There have been cases in which sex scandals ruined many politicians in the United States, but this time it is not any politician but the nation-wide anti-poverty group ACORN that is in trouble.
California Governor Arnold Schwarzenegger had urged"full investigation" by California Attorney General, Jerry Brown into ACORN's activities in California.
ACORN stands for the Association of Community Organizations for Reform Now. It is the largest community organization of low-and moderate-income families, working together for social justice and stronger communities in the U.S.
Since 1970, ACORN has grown to more than 350,000 member families, organized in 850 neighbourhood chapters in over 100 cities across the U.S. and in cities in Argentina, Peru, Mexico, the Dominican Republic and Canada.
Schwarzenegger sent a letter last Wednesday to Brown, saying that "news stories regarding the ACORN organization that have concerned me greatly."
"I believe it is appropriate that your office launch a full investigation into ACORN's activities in California," the governor wrote. "My administration stands ready to assist in any way necessary."
The group has come under fire after employees were caught on tape giving tax advice to conservative operatives posing as prostitutes and pimps.
The most recent video surfaced last week in San Bernardino has been used extensively by Fox News and other conservative web sites in the country.
The video tape has prompted heated debate in the U.S. over the credibility of ACORN, an organization which has been labeled as left-leaning. Analysts said that the conservatives in the U.S. who are unhappy with the Obama Administration seized the opportunity to attack the Democrats and the so-called left-leaning socialist trend.
It started with James O'Keefe and Hannah Giles, who posed as a pimp and a prostitute respectively.

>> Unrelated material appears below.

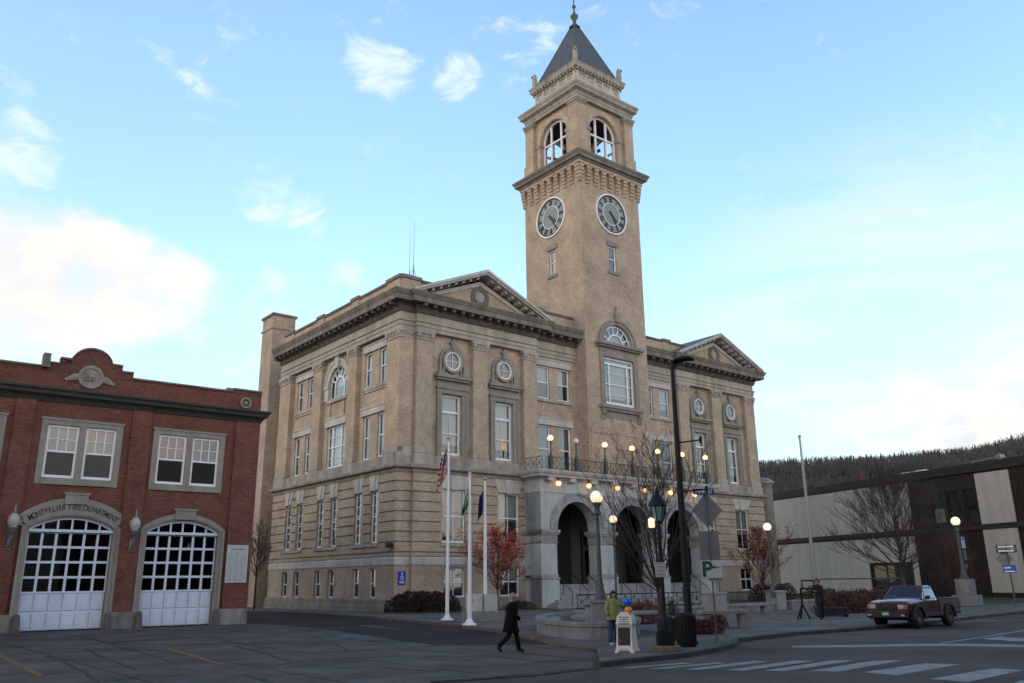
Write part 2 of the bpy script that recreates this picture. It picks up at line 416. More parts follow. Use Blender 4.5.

They used a hidden camera to record a video showing a woman who O'Keefe says is an ACORN worker in San Bernardino, Southern California, who said that she could show them "how not to get caught" when their house was used as a brothel.
The video, which is edited, shows that the ACORN worker also discusses shooting and killing her ex-husband and says she "laid some groundwork" beforehand by going to domestic violence shelters and saying she was abused.
But ACORN officials said the video was distorted and the ACORN worker was not offering advice on how to set up prostitution businesses.
Christina Spach, the office supervisor at the ACORN office in San Bernardino, said that the woman on the tape knew the pair were joking but went along with it in part because she was alone in the office and was concerned for her safety.
"Just to be clear, ACORN is not in the prostitution business," Spach stated. "She was in an office all by herself. She felt unsafe in their company."
The pair reportedly has previously released similar videos in Baltimore, Washington and Brooklyn, N.Y. that have appeared on websites and the Fox News channel.
ACORN's chief executive officer Bertha Lewis called the action of the workers in the video "indefensible" and said an independent review would be launched.
The video tape has obviously left a deep impact on ACORN. California and other states might cut off money to the organization.
It's unclear just how much federal money goes to ACORN in California. California State Department of Housing and Community Development said it had no records of any state grants being awarded to ACORN.
In Louisiana, where ACORN is headquartered, the state attorney general is investigating whether the group and its affiliates failed to pay employee withholding taxes to the state.
Louisiana Attorney General Buddy Caldwell said his investigation started after he received a complaint from former members of ACORN's board of directors claiming that the group and its subsidiaries were violating state employee tax law, obstructing justice and violating the Employee Retirement Security Act, according to subpoenas issued last month by the attorney general's office.
Louisiana Governor Bobby Jindal has issued an executive order to keep any state money from going to the controversy-wracked organization.
According to the state's Division of Administration, no state agencies have existing contracts with ACORN.
In Washington, the U.S. House of Representative voted 345 to 75 to block any federal financing for ACORN, and the U.S. Senate voted 85 to 11 to do the same for any money in the financing bill for the Department of Interior and the Environmental Protection Agency.
The U.S. Senate voted 83 to 7 to prevent ACORN from receiving money out of the transportation and housing bill.
"We're disappointed that the House took the rare and politically convenient step of attempting to eliminate federal funding for a single organization, one that has been the target of a multi-year political assault stemming variously from the Bush White House, Fox News and other conservative quarters," said Bertha Lewis, CEO of ACORN.